Enfin, le Christ se donne dans le pain et le vin consacrés. Le missel romain précise qu’il est présent « de façon substantielle et continuelle », et c’est pourquoi nous pouvons aussi le contempler et l’adorer dans l’exposition du Saint Sacrement. Cette pratique est née au XIII° siècle, à une époque où les chrétiens communiaient peu parce qu’ils ne voulaient pas le faire sans s’être confessés d’abord. Aujourd’hui, c’est plutôt l’inverse, beaucoup communient sans régulièrement se confesser et adorer le Saint Sacrement. Dans le même temps, d’autres en sont empêchés à cause de leur état de vie, les divorcés remariés notamment. Cette situation signifie deux choses. La première est que si nous sommes autorisés à communier, nous devons nous assurer que nous sommes en état de grâce, et recevoir le Christ avec beaucoup de reconnaissance, conscients que beaucoup n’ont pas cette chance. La seconde est que si nous ne sommes pas autorisés à recevoir le corps eucharistique du Christ, nous pouvons communier spirituellement – comme le Pape François l’avait rappelé au début du premier confinement – en profitant d’autant plus de ses autres formes de présence.

 

Alors, frères et sœurs, ayons faim du Christ, qui se donne à nous de diverses manières.
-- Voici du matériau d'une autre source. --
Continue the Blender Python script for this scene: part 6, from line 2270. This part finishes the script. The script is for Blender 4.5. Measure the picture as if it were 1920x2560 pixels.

Nourrissons-nous davantage de lui, afin de vivre davantage. Dans le passé, on offrait à Dieu des sacrifices pour obtenir la vie. Mais avec le Christ, c’est Dieu qui se donne à nous pour nous offrir cette vie éternelle, la vie en abondance à laquelle nous aspirons. En quittant cette église tout à l’heure, n’oublions pas qu’il continuera de se donner à nous, notamment à travers les personnes que nous rencontrerons. Et nous-mêmes, donnons-nous à elles en nourriture, surtout à celles qui auront besoin de notre aide : « ce que vous avez fait à l’un de ces plus petits de mes frères, c’est à moi que vous l’avez fait. » (Mt 25) Jésus a bien dit : « ceci est mon sang, le sang de l’Alliance, versé pour la multitude. » Le monde a faim d’amour, de vérité, de justice, de paix… Nourrissons-le en lui offrant nos paroles, nos corps, et tout ce que nous sommes. « Heureux, vous qui avez faim maintenant, car vous serez rassasiés ! » (Lc 6,25)

P. Arnaud

[i] Audience générale du 14 avril 2010.